Loop Capital Raises Home Depot and Lowe’s Amid Stabilizing Demand
Loop Capital has upgraded its ratings for Home Depot and Lowe’s from Hold to Buy, based on recent store visits and discussions with management that suggest a bottoming out of demand in the home improvement sector.
The analysts have adjusted their price target for Home Depot from $360 to $460 and for Lowe’s from $250 to $300, citing an anticipated improvement in the economic climate as the Federal Reserve looks to lower interest rates.
Despite these upgrades, Loop Capital has left its revenue estimates for fiscal 2024 unchanged, mentioning that recent storm damage could impact sales in the upcoming quarter. However, they believe investors should overlook these short-term challenges, forecasting an increase in future demand as repair efforts commence in affected areas.
The firm expressed satisfaction with the swift resolution of the recent port strike, which they viewed as a significant risk. Loop Capital has also increased its estimates for fiscal 2025, inspired by extreme weather patterns and a more lenient interest rate environment.
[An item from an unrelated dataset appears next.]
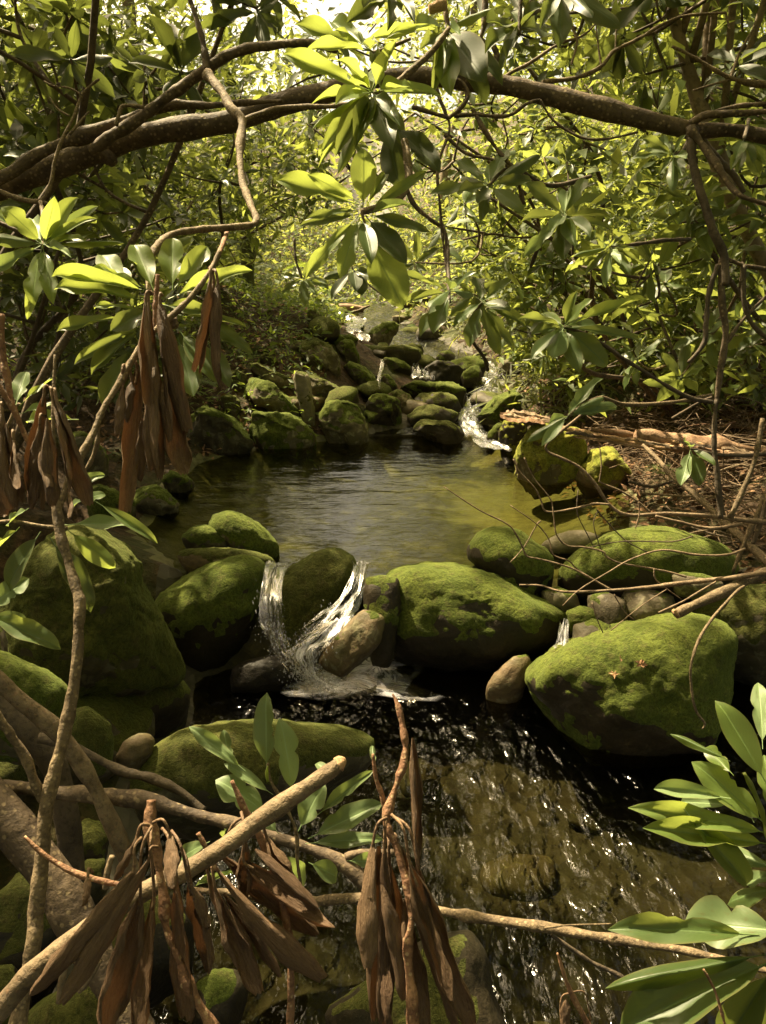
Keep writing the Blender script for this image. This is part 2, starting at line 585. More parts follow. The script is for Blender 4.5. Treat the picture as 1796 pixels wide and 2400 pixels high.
M['drop'] = mat_drop()
M['litter'] = mat_bark('leaf_litter', (0.12, 0.06, 0.03), (0.30, 0.17, 0.085), 0.0, 2.0)

# ------------------------------------------------------------------ terrain
ZW = [(0, 0), (3.52, 0), (3.78, .45), (7.2, .45), (8.2, .58), (9.5, .80), (12.6, 1.15), (15, 1.42), (20, 1.8), (30, 2.6), (60, 5)]
CX = [(0, .75), (3.5, .6), (4.5, .05), (6.8, .12), (7.5, .65), (9.5, 1.0), (11, .45), (12.6, -.25), (15, -.5), (20, -.6), (60, 0)]
HW = [(0, 1.75), (3.5, 1.55), (4.2, 1.5), (6.2, 1.7), (6.9, 1.15), (7.6, .35), (9.5, .4), (12.6, .5), (15, .7), (60, .9)]


def water_z(y):
    return lin(ZW, y)


def ground_z(x, y):
    x = np.asarray(x, dtype=float)
    y = np.asarray(y, dtype=float)
    zw, cx, hw = lin(ZW, y), lin(CX, y), lin(HW, y)
    s = np.where(x < cx, -1, 1)
    d = np.abs(x - cx) - hw
    sl = np.where(s < 0, np.interp(y, [0, 4, 7, 9, 14, 30], [.75, .45, .30, .34, .30, .25]), np.interp(y, [0, 4, 7, 9, 14, 30], [.30, .26, .42, .45, .32, .25]))
    bank = zw + sl * np.clip(d, 0, None) - 0.05 * np.clip(d - 4, 0, None)
    bed = zw - 0.30 * np.clip(-d / 0.55, 0, 1) ** 0.7
    z = np.where(d > 0, bank, bed)
    pp = np.stack([x.ravel() * 1.1, y.ravel() * 1.1, np.zeros(x.size)], 1)
    nz = fbm(pp, 4, 3).reshape(x.shape)
    z = z + nz * 0.05 + np.where(d > 0.4, nz * 0.10, 0)
    z = z + np.clip(y - 19, 0, None) * 0.16
    return z


def march(px, py, lo=1.0, hi=30.0):
    """depth at which the ray through a photograph pixel meets ground or water"""
    r = ray(px, py)
    ds = np.arange(lo, hi, 0.02)
    xs, ys, zs = CAM.x + r.x * ds, CAM.y + r.y * ds, CAM.z + r.z * ds
    g = np.maximum(ground_z(xs, ys), np.where(np.abs(xs - lin(CX, ys)) < lin(HW, ys), lin(ZW, ys), -9))
    k = np.argmax(zs <= g)
    return float(ds[k]) if zs[k] <= g[k] else hi


gx = np.concatenate([np.linspace(-26, -6, 22), np.linspace(-5.8, 5.8, 150), np.linspace(6, 26, 22)])
gy = np.concatenate([np.linspace(-2, 1, 8), np.linspace(1.08, 14, 190), np.linspace(14.3, 60, 70)])
GX, GY = np.meshgrid(gx, gy)
GZ = ground_z(GX, GY)
nX, nY = len(gx), len(gy)
vv = np.stack([GX.ravel(), GY.ravel(), GZ.ravel()], 1)
idx = np.arange(nX * nY).reshape(nY, nX)
ff = np.stack([idx[:-1, :-1].ravel(), idx[:-1, 1:].ravel(), idx[1:, 1:].ravel(), idx[1:, :-1].ravel()], 1)
me = new_mesh('ground', vv, ff, [M['ground'], M['bed'], M['pool_bed']])
cxm = (GX[:-1, :-1] + GX[1:, 1:]) / 2
cym = (GY[:-1, :-1] + GY[1:, 1:]) / 2
inb = (np.abs(cxm - lin(CX, cym)) - lin(HW, cym) < 0.12).ravel().astype(np.int32)
inb[(inb == 1) & (cym.ravel() > 3.85) & (cym.ravel() < 7.3)] = 2
me.polygons.foreach_set('material_index', inb)
tag(obj('ground', me), 'forest floor and stream bed', None, None, 'structure')


def sheet(name, x0, x1, y0, y1, zf, step, mat, amp, freq, seed):
    xs = np.arange(x0, x1 + step, step)
    ys = np.arange(y0, y1 + step, step)
    gX, gY = np.meshgrid(xs, ys)
    p = np.stack([gX.ravel() * freq[0], gY.ravel() * freq[1], np.zeros(gX.size)], 1)
    z = zf(gX, gY) + (fbm(p, 3, seed) * amp).reshape(gX.shape)
    i = np.arange(gX.size).reshape(gX.shape)
    f = np.stack([i[:-1, :-1].ravel(), i[:-1, 1:].ravel(), i[1:, 1:].ravel(), i[1:, :-1].ravel()], 1)
    m = new_mesh(name, np.stack([gX.ravel(), gY.ravel(), z.ravel()], 1), f, mat)
    return tag(obj(name, m), None, None, None, 'structure')


def low_z(x, y):
    # running water: tumbling under the fall, calmer away from it
    return 0.0 * x


sheet('stream_water', -2.2, 3.4, 0.7, 3.74, low_z, 0.02, M['stream'], 0.02, (5.0, 2.6), 5)
sheet('pool_water', -2.6, 2.9, 3.76, 7.3, lambda x, y: 0.45 + 0 * x, 0.04, M['pool'], 0.003, (3.0, 6.0), 9)
sheet('upstream_water', -1.8, 2.4, 7.3, 14.4, lambda x, y: lin(ZW, y) + 0.015, 0.06, M['stream'], 0.02, (4.0, 3.0), 15)

# ------------------------------------------------------------------ tubes (stems, branches, twigs)


def catmull(pts, rad, n=6):
    pts = [np.array(p, dtype=float) for p in pts]
    P_, R_ = [], []
    for i in range(len(pts) - 1):
        p0 = pts[max(i - 1, 0)]; p1 = pts[i]; p2 = pts[i + 1]; p3 = pts[min(i + 2, len(pts) - 1)]
        for k in range(n):
            t = k / n
            P_.append(0.5 * ((2 * p1) + (-p0 + p2) * t + (2 * p0 - 5 * p1 + 4 * p2 - p3) * t * t + (-p0 + 3 * p1 - 3 * p2 + p3) * t ** 3))
            R_.append(rad[i] * (1 - t) + rad[i + 1] * t)
    P_.append(pts[-1]); R_.append(rad[-1])
    return np.array(P_), np.array(R_)


def tube_geo(pts, rad, sides=8, n=6, knob=0.10, seed=0):
    p, r = catmull(pts, rad, n)
    tg = np.gradient(p, axis=0)
    tg /= np.linalg.norm(tg, axis=1)[:, None] + 1e-9
    a = np.array([0, 0, 1.0]) if abs(tg[0][2]) < 0.9 else np.array([1.0, 0, 0])
    u = np.cross(tg[0], a); u /= np.linalg.norm(u)
    ang = np.linspace(0, 2 * math.pi, sides, endpoint=False)
    V = []
    s = np.concatenate([[0], np.cumsum(np.linalg.norm(np.diff(p, axis=0), axis=1))])
    ns = fbm(np.stack([s / (np.maximum(r.mean(), 1e-4) * 5), s * 0 + seed * 3.7, s * 0], 1), 3, seed)
    for i in range(len(p)):
        u = u - tg[i] * np.dot(u, tg[i]); u /= np.linalg.norm(u) + 1e-9
        w = np.cross(tg[i], u)
        ri = r[i] * (1 + knob * ns[i] * 1.4)
        V.append(p[i] + ri * (np.cos(ang)[:, None] * u + np.sin(ang)[:, None] * w))
    V = np.concatenate(V)
    if knob > 0:
        ctr = np.repeat(p, sides, axis=0)
        k = fbm(V / (np.maximum(r.mean(), 1e-4) * 2.2), 3, seed + 50) * knob * 0.8
        V = ctr + (V - ctr) * (1 + k)[:, None]
    F = []
    for i in range(len(p) - 1):
        for j in range(sides):
            F.append((i * sides + j, i * sides + (j + 1) % sides, (i + 1) * sides + (j + 1) % sides, (i + 1) * sides + j))
    n0 = len(V)
    V = np.concatenate([V, p[:1], p[-1:]])
    for j in range(sides):
        F.append((n0, (j + 1) % sides, j))
        b = (len(p) - 1) * sides
        F.append((n0 + 1, b + j, b + (j + 1) % sides))
    return V, F


_tc = [0]


def tube(name, pts, rad, mat, parent=None, sides=8, n=6, knob=0.10):
    _tc[0] += 1
    V, F = tube_geo(pts, rad, sides, n, knob, _tc[0])
    if parent is None:
        o = np.array(V).mean(0)
        return obj(name, new_mesh(name, V - o, F, mat), None, Vector(o))
    return obj(name, new_mesh(name, V, F, mat), parent)


def pl(c, pts, d, r):
    """polyline of photograph-crop points -> world points with depth and true radius along it"""
    q = X(c, pts)
    n = len(q)
    ds = np.interp(np.linspace(0, 1, n), np.linspace(0, 1, len(d)), d) if isinstance(d, (list, tuple)) else np.full(n, d)
    rs = np.interp(np.linspace(0, 1, n), np.linspace(0, 1, len(r)), r) if isinstance(r, (list, tuple)) else np.full(n, r)
    return [P(a, b, k) for (a, b), k in zip(q, ds)], [float(max(rr * CR[c][2] * k / FPX, 0.0008)) for rr, k in zip(rs, ds)]


def stem(name, c, pts, d, r, mat, parent, sides=8, n=6, knob=0.19):
    w, rr = pl(c, pts, d, r)
    return tube(name, w, rr, mat, parent, sides, n, knob)


# ------------------------------------------------------------------ leaves


def leaf_geo(nx, ny, fold, bend, wave, tipc, skew=0.0):
    V, F, UV = [], [], []
    for j in range(ny + 1):
        v = j / ny
        y = 0.10 + 0.90 * v
        vv_ = v ** 1.12
        w = 0.5 * max(math.sin(math.pi * min(max(vv_, 0.0), 1.0)), 0.0) ** 0.62
        if j == ny:
            w = 0.012
        if j == 0:
            w = 0.03
        for i in range(nx + 1):
            u = i / nx * 2 - 1
            x = u * w
            z = fold * abs(u) * w - bend * v * v + wave * math.sin(v * 9 + u * 1.3) * abs(u) * w
            if v > 0.8:
                z -= tipc * (v - 0.8) ** 2 * 6
            V.append((x + skew * v * v, y, z)); UV.append((i / nx, v))
        if j:
            b = len(V) - 2 * (nx + 1)
            for i in range(nx):
                F.append((b + i, b + i + 1, b + nx + 2 + i, b + nx + 1 + i))
    # leaf stalk
    b = len(V)
    for (y, w, z) in ((-0.04, 0.022, 0.012), (0.05, 0.022, 0.006), (0.115, 0.03, -0.002)):
        V += [(-w, y, z), (w, y, z), (0, y, z - 0.03)]
        UV += [(0.5, 0.0)] * 3
    for k in range(2):
        for i in range(3):
            F.append((b + 3 * k + i, b + 3 * k + (i + 1) % 3, b + 3 * k + 3 + (i + 1) % 3, b + 3 * k + 3 + i))
    return V, F, UV


LEAF_M = {}


def leaf_meshes(matname, hi):
    key = (matname, hi)
    if key not in LEAF_M:
        ms = []
        rr = random.Random(5)
        for k in range(9 if hi else 7):
            V, F, UV = leaf_geo(6 if hi else 2, 14 if hi else 6, rr.uniform(.10, .55) * (-1 if rr.random() < .25 else 1), rr.uniform(-.05, .24), rr.uniform(0, .22), rr.uniform(0, .5), rr.uniform(-.07, .07))
            if hi and k in (1, 3, 6, 8):      # insect bites along one edge
                V = [list(v) for v in V]
                for _ in range(rr.randint(1, 2)):
                    j0, side = rr.randrange(4, 12), rr.choice((0, 6))
                    for dj, q in ((-1, .88), (0, rr.uniform(.45, .7)), (1, .85)):
                        r0 = (j0 + dj) * 7
                        V[r0 + side][0] *= q
                        V[r0 + (1 if side == 0 else 5)][0] *= min(1, q * 1.25)
            ms.append(new_mesh('leaf', V, F, M[matname], True, UV))
        LEAF_M[key] = ms
    return LEAF_M[key]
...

They project that Home Depot’s earnings per share for fiscal 2025 will surpass consensus estimates by 44 cents, while Lowe’s EPS is expected to exceed consensus by six cents.
The analysts noted that “stores look great, and promotions seem normalized,” suggesting improved inventory levels for seasonal items such as Halloween and Christmas products.
While they anticipate single-digit growth in same-store sales for both retailers, they emphasized that Home Depot’s acquisition of SRS provides a stronger growth opportunity than Lowe’s. The firm concluded that Home Depot’s long-term growth is likely to accelerate into the high-single digits, whereas Lowe’s is expected to see growth in the mid-single digits.